Once the plan was laid out in the form of stories for the current sprint, developers coded the features and bug fixes.  Feature branches in our git repo were used to isolate complex stories from the master branch.  For commits to the master branch, a Jenkins continuous integration server ran unit tests for both of the primary repositories.

Stage

Towards the end of the second week of the sprint, developers would wrap up their development and merge their commits into the master branch.  A front-end release candidate was identified and staged into the back-end repository as an asset.  A back-end release candidate was then staged to a qa server.

QA

Once the release candidate was staged, the QA team had a budget of roughly four days to perform regression tests and feature tests.  Most of the feature tests were performed manually based on the acceptance criteria outlined in the feature stories.  Regression tests were partially automated and worked in the browser.

Deploy

Once QA signed off on the release candidate, we deployed the artifacts to AWS by adjusting a CloudFormation template.

Problems

Our approach was appealing in many ways: it was easy to explain; it provided regular feedback; compared to old-school waterfall planning methodologies, it was efficient;  it ticked a lot of the "agile" boxes; and it promised the ability to update to our product every three weeks.  But it had some painful failure modes that were exposed all too often because our reality is messy.

Our reality was that:

1. Bugs from the previous sprint ate up wildly varying amounts of our time each sprint.
2. Stories changed in scope, and new high-priority stories were added after the sprint started.
3. Available resources changed due to sickness or other personal reasons.
4. The QA team found bugs of wildly varying severity in the new features.
5. Deployment issues occasionally arose.

If these problems were encountered early in the sprint, we could usually recover.  Problems uncovered late in the sprint had more severe repercussions.  Obviously, there was less time to recover without missing the deployment schedule.  But we also found that the further into the development cycle a failure appeared, the more likely it was to prevent every in-progress story from progressing.  Why?  Because we coupled together all stories and commits in a sprint...  in essence, we willingly donned a straitjacket.

This coupling phenomenon where one story, or even one commit, can torpedo every story in a sprint can be explained by this observation:

Planning has as a primary goal the decomposition of high-level deliverables so that developers can work independently.  For QA testing of the deliverables, the independent pieces need to be reconstituted into a recognizable feature.  For deployment, all scheduled features need to be reconstituted into a single artifact.

This is where the original draft blog post ended.  Shortly after I drafted it, I became the CTO of Roomkey and addressed the issues above by adopting a continuous deployment model.  It was not easy to get from "here" to "there" but the payoff was worth it.  We parallelized and decoupled stories, invested in automated testing to find problem early and changed our processes fundamentally.  Our approach probably will not work for most companies.

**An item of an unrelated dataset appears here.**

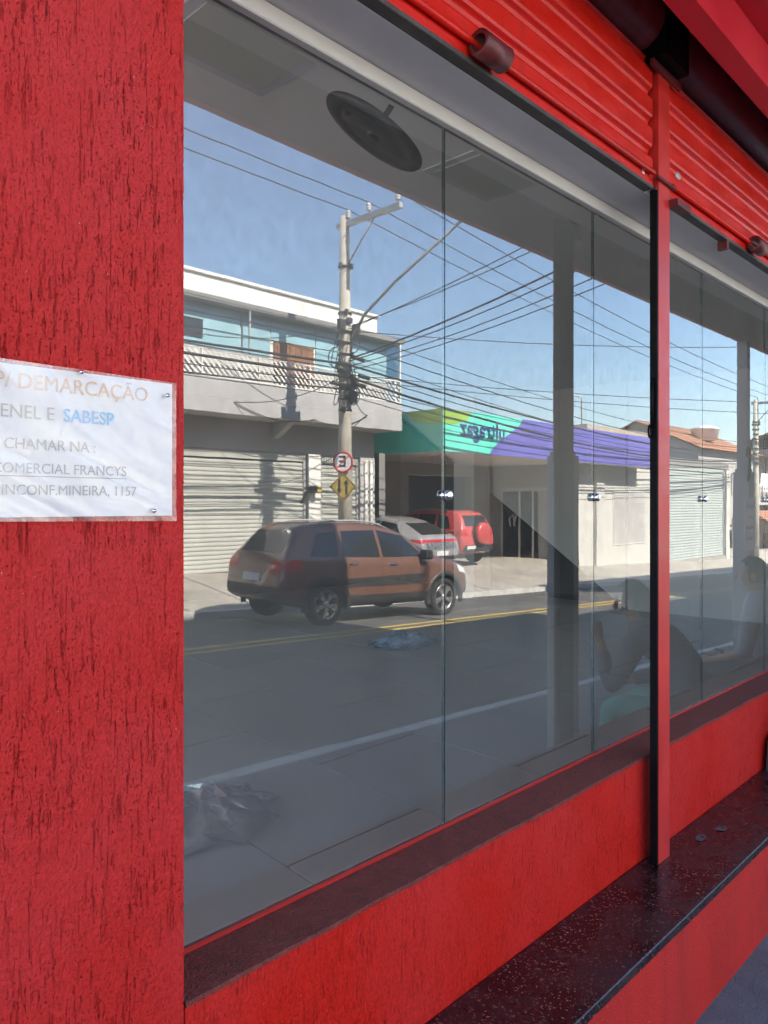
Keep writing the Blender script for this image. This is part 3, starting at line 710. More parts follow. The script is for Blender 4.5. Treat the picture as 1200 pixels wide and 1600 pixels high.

The biggest challenge was getting developers to buy into their responsibility for finding bugs early.  Most developers accept responsibility for the bugs that they introduce.  Fewer, but still many, accept responsibility for proactively finding bugs in the code for which they are responsible.  Too few accept the collective responsibility of finding bugs (before delivery to QA) resulting from the integration of their code with the code of other developers.  At Roomkey, this last challenge was a struggle.  In a mature code base with many authors, I believe that a robust test suite is one of the best ways to reduce the number of regressions.